You should look at your early stage as a period of testing and finding out what works. The more cheaply you can do this, the more tests you get to run and the greater your chance of success, and so in the beginning “every decision you make should consider value-for-money and whether or not it will drive your business forward” explains Eddie Knevett. “Starting slowly and scaling up allows you to test your products and make sure that your designs are right for your customer.”

There are many ways to reduce your costs in this phase. Candice Fragis recommends “avoid oversampling when you are starting out, because sampling is expensive and can really eat into your initial funds. It is better to design a very focused initial edit which showcases your design and speaks to your target customer with a small number of garments.”

You can also avoid over-production and failed launches by developing your customer base first. According to Nichole de Carle, a good approach is to “develop small and frequent productions while you are getting to know and understand your customer”, and then to “develop brand awareness through collaborations with complementary brands and influencers”. You should invest at least as much time in customer development as you invest in product development.

You can also keep costs low by starting your fashion business from home, selling solely online, outsourcing non-critical tasks instead of hiring staff, and investing in training so you can do as much as you can for yourself.

Eventually though, and especially if you are trying to create a global and recognizable brand, you will need to access additional funding. Whether this is loans from a bank, grants from a government fund, or equity investment, you will need a professional business plan that shows you are in financial control of the operations of the business. It must also realistically describe the levels of profitability the business will achieve as it grows. “It may be several years before you begin to make any profit and you will need to manage yours and your funders expectations quite carefully”, says Eddie Knevett.

Don’t forget to consider the risks

If you pour your heart and soul (and life savings) into your dream business it can be heartbreaking to see it fail, so think very carefully about risk and how to manage or avoid it.

The first type of risks are those that are inherent to the business model. The most risky businesses require very big investments before a single sale can be made (for example to develop new technologies, or refurbish premises). Sarah Walter says, “The most important initial question investors ask is ‘do you own stock?’ and they certainly prefer you not to because of the risk. They are often more interested in market places or other fresh business models”. Unless you can raise the finance, lessen your risk by avoiding big upfront investments or long-term commitments.

The second type of risk is, of course, that you get no sales. This is not uncommon, and if your product doesn’t sell, then something in the mix (target customer, product, price, promotion, etc.) isn’t right and you will have to iterate until sales pick up. “You have to learn from your mistakes” says Paul. “Being hands-on with your business can help you to figure out what does and doesn’t work early on.”

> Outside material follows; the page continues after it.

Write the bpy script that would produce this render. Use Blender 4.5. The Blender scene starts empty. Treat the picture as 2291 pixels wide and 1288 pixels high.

It may also be wise not to quit the day job until you are seeing some sales consistency. If possible, Kiren Passi recommends finding part-time employment within the fashion industry – such as consultancy or in a retail store – to help you through the early years of starting your business. This can give you the best of both worlds – consistent cash-flow and opportunity to develop your knowledge and skill set.

Until your revenues are more reliable, you must be willing to change constantly and be highly flexible. This means you must be very careful with the long-term commitments you make, to avoid getting locked into arrangements which turn out not to work for the business.

Until your revenues are more reliable, you must be willing to change constantly and be highly flexible. This means you must be very careful with the long-term commitments you make, to avoid getting locked into arrangements which turn out not to work for the business.

The third risk is too many sales! Whilst this sounds odd, high sales can lead to business failure through what is known as over-trading. This is when you lack the working capital to fund your activities – in short, a cash-flow crisis. This is especially common if, through inexperience, you have set your margins too low.

Nick Crook cautions entrepreneurs to “resist the temptation of trying to do too much, too soon. Don’t over stretch your resources and control your costs.” You must carefully forecast your working capital needs, and make sure you secure access to enough finance to support your operations. You should also negotiate hard on payment terms with suppliers and customers, to increase the cash in the business.

Fourth, you must think carefully about the risk of being dependent on a single supplier, who may let you down – choose them carefully. It can also be a risk to be dependent on a single or small number of customers. “You may be in a David and Goliath situation with suppliers or buyers trying to impose bad terms on you” says Jacynth Bassett. “You need to weigh up carefully the pros and cons of working with such businesses, and if you do decide to proceed, know your finances inside out and work out contingency plans. Also, don’t be afraid to push back; you have value and they want your business after all.”

Finally, there is the risk of your inexperience. Running any business is complicated, and few people are experts at everything. Don’t be afraid to seek help. This might be by finding a business partner, or an experienced mentor, or investors who bring industry expertise and networks to the business as well as cash. Don’t try to do everything yourself.

Find your balance

This may all seem overwhelming, and in truth the early years of a business require an enormous amount of time and effort and emotional commitment. It is important that you find a work-life balance during this time, for you and for the business. “While running a business requires sustained drive and motivation, making a conscious effort to switch off occasionally will help you in the long-term, by preventing burn out and helping you come up with better creative ideas.” says Paul McGregor. Eddie Knevett concurs; “It’s important to take time out to relax. Learning to manage stress is important. There’s no point in getting stressed about things you can’t control. If you can do something about a problem, do something. If it’s out of your control, then learn to let it go.”

Next Steps

  1. Examine your skill set. What are your strengths? Where are the gaps? Do you have a good enough understanding of the industry?
  2. Reach out within your network
. Who could you partner with? Who might be able to help you?
  3. Think about potential niches. Look at trends, other industries, new technologies, or fashion in other countries for ideas.
  4. Decide your vision.  What problem are you solving? How will you improve the world? Is it a cause that will inspire people?
  5. Start building an audience.  Use social media to create content and attract people to your cause.
  6. Create a prototype.  Whatever your product or service, give your customers a basic version as soon as possible, so you can get feedback.